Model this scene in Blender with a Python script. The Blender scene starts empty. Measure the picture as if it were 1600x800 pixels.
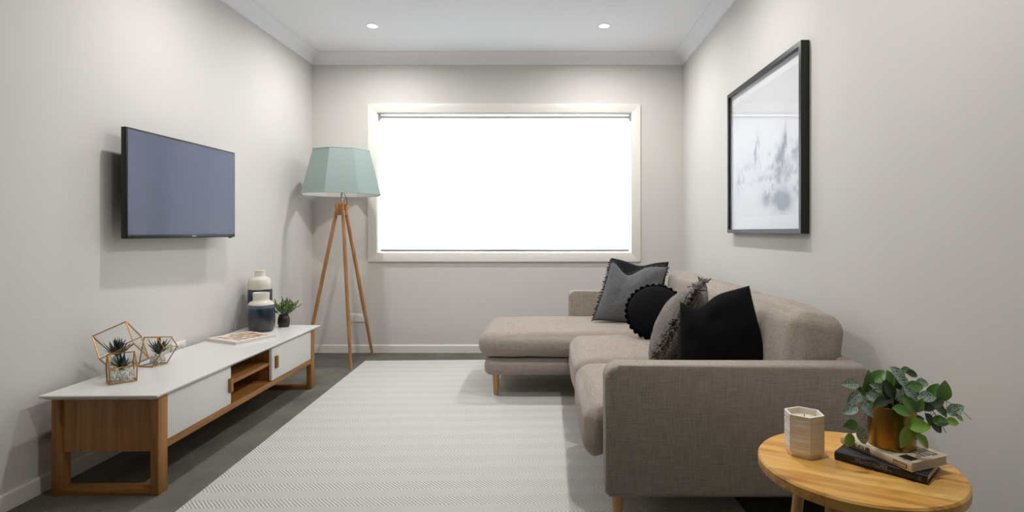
import bpy, bmesh, math, random
import numpy as np
from mathutils import Vector, Matrix, Euler, noise as mnoise

random.seed(7)
scene = bpy.context.scene
COL = scene.collection
PI = math.pi

# ------------------------------------------------------------------ camera
CAM_H = 1.05
cam_data = bpy.data.cameras.new('camera')
cam = bpy.data.objects.new('camera', cam_data)
COL.objects.link(cam)
cam.location = (0, 0, CAM_H)
cam.rotation_euler = (PI / 2, 0, 0)
cam_data.sensor_width = 36.0
cam_data.lens = 873 / 1600 * 36.0
cam_data.shift_x = -55 / 1600
cam_data.shift_y = -38 / 1600
cam_data.clip_start = 0.02
scene.camera = cam

# ------------------------------------------------------------------ world, exposure
world = bpy.data.worlds.new('sky')
scene.world = world
world.use_nodes = True
bg = world.node_tree.nodes['Background']
bg.inputs['Color'].default_value = (0.80, 0.90, 1.0, 1)
bg.inputs['Strength'].default_value = 12.5
vs = scene.view_settings
vs.view_transform = 'Standard'
vs.look = 'None'
vs.gamma = 1.0
vs.use_curve_mapping = False
vs.exposure = 0.0
scene.cycles.max_bounces = 12
scene.cycles.diffuse_bounces = 6
scene.cycles.transparent_max_bounces = 24
scene.cycles.caustics_reflective = False
scene.cycles.caustics_refractive = False
DOWNLIGHT_W = 12.0
DOWNLIGHT_COL = (1.0, 0.985, 0.96)


# ------------------------------------------------------------------ helpers
def lin(r, g, b):
    def f(c):
        c /= 255.0
        return c / 12.92 if c <= 0.04045 else ((c + 0.055) / 1.055) ** 2.4
    return (f(r), f(g), f(b), 1.0)


def new_bm():
    return bmesh.new()


def empty(name, loc=(0, 0, 0), rz=0.0):
    o = bpy.data.objects.new(name, None)
    o.empty_display_size = 0.05
    COL.objects.link(o)
    o.location = loc
    o.rotation_euler = (0, 0, rz)
    return o


def tag(o, label, cat, group=None, kind=None):
    o['label'] = label
    o['category'] = cat
    if group:
        o['group'] = group
    if kind:
        o['kind'] = kind
    return o


def obj(name, bm, mat, parent=None, smooth=False, world=False, angle=None, kind=None):
    """bm -> one mesh object; world=True: vertices are world coordinates although it has a parent"""
    if world and parent is not None:
        bmesh.ops.transform(bm, matrix=parent.matrix_basis.inverted(), verts=bm.verts)
    bmesh.ops.recalc_face_normals(bm, faces=bm.faces)
    me = bpy.data.meshes.new(name)
    if smooth:
        for f in bm.faces:
            f.smooth = True
        if angle is not None:
            for e in bm.edges:
                if len(e.link_faces) == 2 and e.calc_face_angle(0) > angle:
                    e.smooth = False
    bm.to_mesh(me)
    bm.free()
    for m in (mat if isinstance(mat, (list, tuple)) else [mat]):
        me.materials.append(m)
    o = bpy.data.objects.new(name, me)
    COL.objects.link(o)
    if parent is not None:
        o.parent = parent
    if kind:
        o['kind'] = kind
    return o


def share(name, me, parent=None):
    o = bpy.data.objects.new(name, me)
    COL.objects.link(o)
    if parent is not None:
        o.parent = parent
    return o


def add_box(bm, x0, x1, y0, y1, z0, z1, bev=0.0, seg=2, m=None):
    r = bmesh.ops.create_cube(bm, size=1.0)
    vs_ = r['verts']
    for v in vs_:
        v.co = Vector((x0 + (v.co.x + .5) * (x1 - x0), y0 + (v.co.y + .5) * (y1 - y0), z0 + (v.co.z + .5) * (z1 - z0)))
    if m is not None:
        bmesh.ops.transform(bm, matrix=m, verts=vs_)
    if bev > 0:
        es = list({e for v in vs_ for e in v.link_edges})
        bmesh.ops.bevel(bm, geom=es, offset=bev, segments=seg, profile=0.5, affect='EDGES', clamp_overlap=True)


def box(name, x0, x1, y0, y1, z0, z1, mat, parent=None, bev=0.0, seg=2, world=False, smooth=None):
    bm = new_bm()
    add_box(bm, x0, x1, y0, y1, z0, z1, bev, seg)
    return obj(name, bm, mat, parent, smooth=bev > 0 if smooth is None else smooth, world=world, angle=0.6)


def add_tube(bm, pts, r, seg=10, caps=True, closed=False):
    pts = [Vector(p) for p in pts]
    n = len(pts)
    rr = r if isinstance(r, (list, tuple)) else [r] * n
    rings = []
    up = None
    for i, p in enumerate(pts):
        if closed:
            t = pts[(i + 1) % n] - pts[i - 1]
        else:
            t = pts[min(i + 1, n - 1)] - pts[max(i - 1, 0)]
        t.normalize()
        if up is None:
            a = Vector((0, 0, 1)) if abs(t.z) < .9 else Vector((1, 0, 0))
            up = a.cross(t).normalized()
        up = (up - t * up.dot(t))
        if up.length < 1e-6:
            up = t.orthogonal()
        up.normalize()
        w = t.cross(up)
        rings.append([bm.verts.new(p + (up * math.cos(2 * PI * k / seg) + w * math.sin(2 * PI * k / seg)) * rr[i]) for k in range(seg)])
    m = n if closed else n - 1
    for i in range(m):
        a, b = rings[i], rings[(i + 1) % n]
        for k in range(seg):
            bm.faces.new((a[k], a[(k + 1) % seg], b[(k + 1) % seg], b[k]))
    if caps and not closed:
        bm.faces.new(rings[0][::-1])
        bm.faces.new(rings[-1])


def add_lathe(bm, prof, seg=40, c=(0, 0, 0), rot=0.0, close_bottom=True, close_top=True):
    rings = []
    for r, z in prof:
        rings.append([bm.verts.new((c[0] + r * math.cos(rot + 2 * PI * k / seg), c[1] + r * math.sin(rot + 2 * PI * k / seg), c[2] + z)) for k in range(seg)])
    for a, b in zip(rings, rings[1:]):
        for k in range(seg):
            bm.faces.new((a[k], a[(k + 1) % seg], b[(k + 1) % seg], b[k]))
    if close_bottom:
        bm.faces.new(rings[0][::-1])
    if close_top:
        bm.faces.new(rings[-1])


def add_poly_prism(bm, pts, axis):
    """pts: list of 3D points of a planar outline, extruded by the vector axis"""
    a = [bm.verts.new(p) for p in pts]
    ax = Vector(axis)
    b = [bm.verts.new(Vector(p) + ax) for p in pts]
    n = len(a)
    for i in range(n):
        bm.faces.new((a[i], a[(i + 1) % n], b[(i + 1) % n], b[i]))
    bm.faces.new(a[::-1])
    bm.faces.new(b)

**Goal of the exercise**
Images should not appear in the copy; retype the listing above exactly.

**Answer to this task**
Model this scene in Blender with a Python script. The Blender scene starts empty. Measure the picture as if it were 1600x800 pixels.
import bpy, bmesh, math, random
import numpy as np
from mathutils import Vector, Matrix, Euler, noise as mnoise

random.seed(7)
scene = bpy.context.scene
COL = scene.collection
PI = math.pi

# ------------------------------------------------------------------ camera
CAM_H = 1.05
cam_data = bpy.data.cameras.new('camera')
cam = bpy.data.objects.new('camera', cam_data)
COL.objects.link(cam)
cam.location = (0, 0, CAM_H)
cam.rotation_euler = (PI / 2, 0, 0)
cam_data.sensor_width = 36.0
cam_data.lens = 873 / 1600 * 36.0
cam_data.shift_x = -55 / 1600
cam_data.shift_y = -38 / 1600
cam_data.clip_start = 0.02
scene.camera = cam

# ------------------------------------------------------------------ world, exposure
world = bpy.data.worlds.new('sky')
scene.world = world
world.use_nodes = True
bg = world.node_tree.nodes['Background']
bg.inputs['Color'].default_value = (0.80, 0.90, 1.0, 1)
bg.inputs['Strength'].default_value = 12.5
vs = scene.view_settings
vs.view_transform = 'Standard'
vs.look = 'None'
vs.gamma = 1.0
vs.use_curve_mapping = False
vs.exposure = 0.0
scene.cycles.max_bounces = 12
scene.cycles.diffuse_bounces = 6
scene.cycles.transparent_max_bounces = 24
scene.cycles.caustics_reflective = False
scene.cycles.caustics_refractive = False
DOWNLIGHT_W = 12.0
DOWNLIGHT_COL = (1.0, 0.985, 0.96)


# ------------------------------------------------------------------ helpers
def lin(r, g, b):
    def f(c):
        c /= 255.0
        return c / 12.92 if c <= 0.04045 else ((c + 0.055) / 1.055) ** 2.4
    return (f(r), f(g), f(b), 1.0)


def new_bm():
    return bmesh.new()


def empty(name, loc=(0, 0, 0), rz=0.0):
    o = bpy.data.objects.new(name, None)
    o.empty_display_size = 0.05
    COL.objects.link(o)
    o.location = loc
    o.rotation_euler = (0, 0, rz)
    return o


def tag(o, label, cat, group=None, kind=None):
    o['label'] = label
    o['category'] = cat
    if group:
        o['group'] = group
    if kind:
        o['kind'] = kind
    return o


def obj(name, bm, mat, parent=None, smooth=False, world=False, angle=None, kind=None):
    """bm -> one mesh object; world=True: vertices are world coordinates although it has a parent"""
    if world and parent is not None:
        bmesh.ops.transform(bm, matrix=parent.matrix_basis.inverted(), verts=bm.verts)
    bmesh.ops.recalc_face_normals(bm, faces=bm.faces)
    me = bpy.data.meshes.new(name)
    if smooth:
        for f in bm.faces:
            f.smooth = True
        if angle is not None:
            for e in bm.edges:
                if len(e.link_faces) == 2 and e.calc_face_angle(0) > angle:
                    e.smooth = False
    bm.to_mesh(me)
    bm.free()
    for m in (mat if isinstance(mat, (list, tuple)) else [mat]):
        me.materials.append(m)
    o = bpy.data.objects.new(name, me)
    COL.objects.link(o)
    if parent is not None:
        o.parent = parent
    if kind:
        o['kind'] = kind
    return o


def share(name, me, parent=None):
    o = bpy.data.objects.new(name, me)
    COL.objects.link(o)
    if parent is not None:
        o.parent = parent
    return o


def add_box(bm, x0, x1, y0, y1, z0, z1, bev=0.0, seg=2, m=None):
    r = bmesh.ops.create_cube(bm, size=1.0)
    vs_ = r['verts']
    for v in vs_:
        v.co = Vector((x0 + (v.co.x + .5) * (x1 - x0), y0 + (v.co.y + .5) * (y1 - y0), z0 + (v.co.z + .5) * (z1 - z0)))
    if m is not None:
        bmesh.ops.transform(bm, matrix=m, verts=vs_)
    if bev > 0:
        es = list({e for v in vs_ for e in v.link_edges})
        bmesh.ops.bevel(bm, geom=es, offset=bev, segments=seg, profile=0.5, affect='EDGES', clamp_overlap=True)


def box(name, x0, x1, y0, y1, z0, z1, mat, parent=None, bev=0.0, seg=2, world=False, smooth=None):
    bm = new_bm()
    add_box(bm, x0, x1, y0, y1, z0, z1, bev, seg)
    return obj(name, bm, mat, parent, smooth=bev > 0 if smooth is None else smooth, world=world, angle=0.6)


def add_tube(bm, pts, r, seg=10, caps=True, closed=False):
    pts = [Vector(p) for p in pts]
    n = len(pts)
    rr = r if isinstance(r, (list, tuple)) else [r] * n
    rings = []
    up = None
    for i, p in enumerate(pts):
        if closed:
            t = pts[(i + 1) % n] - pts[i - 1]
        else:
            t = pts[min(i + 1, n - 1)] - pts[max(i - 1, 0)]
        t.normalize()
        if up is None:
            a = Vector((0, 0, 1)) if abs(t.z) < .9 else Vector((1, 0, 0))
            up = a.cross(t).normalized()
        up = (up - t * up.dot(t))
        if up.length < 1e-6:
            up = t.orthogonal()
        up.normalize()
        w = t.cross(up)
        rings.append([bm.verts.new(p + (up * math.cos(2 * PI * k / seg) + w * math.sin(2 * PI * k / seg)) * rr[i]) for k in range(seg)])
    m = n if closed else n - 1
    for i in range(m):
        a, b = rings[i], rings[(i + 1) % n]
        for k in range(seg):
            bm.faces.new((a[k], a[(k + 1) % seg], b[(k + 1) % seg], b[k]))
    if caps and not closed:
        bm.faces.new(rings[0][::-1])
        bm.faces.new(rings[-1])


def add_lathe(bm, prof, seg=40, c=(0, 0, 0), rot=0.0, close_bottom=True, close_top=True):
    rings = []
    for r, z in prof:
        rings.append([bm.verts.new((c[0] + r * math.cos(rot + 2 * PI * k / seg), c[1] + r * math.sin(rot + 2 * PI * k / seg), c[2] + z)) for k in range(seg)])
    for a, b in zip(rings, rings[1:]):
        for k in range(seg):
            bm.faces.new((a[k], a[(k + 1) % seg], b[(k + 1) % seg], b[k]))
    if close_bottom:
        bm.faces.new(rings[0][::-1])
    if close_top:
        bm.faces.new(rings[-1])


def add_poly_prism(bm, pts, axis):
    """pts: list of 3D points of a planar outline, extruded by the vector axis"""
    a = [bm.verts.new(p) for p in pts]
    ax = Vector(axis)
    b = [bm.verts.new(Vector(p) + ax) for p in pts]
    n = len(a)
    for i in range(n):
        bm.faces.new((a[i], a[(i + 1) % n], b[(i + 1) % n], b[i]))
    bm.faces.new(a[::-1])
    bm.faces.new(b)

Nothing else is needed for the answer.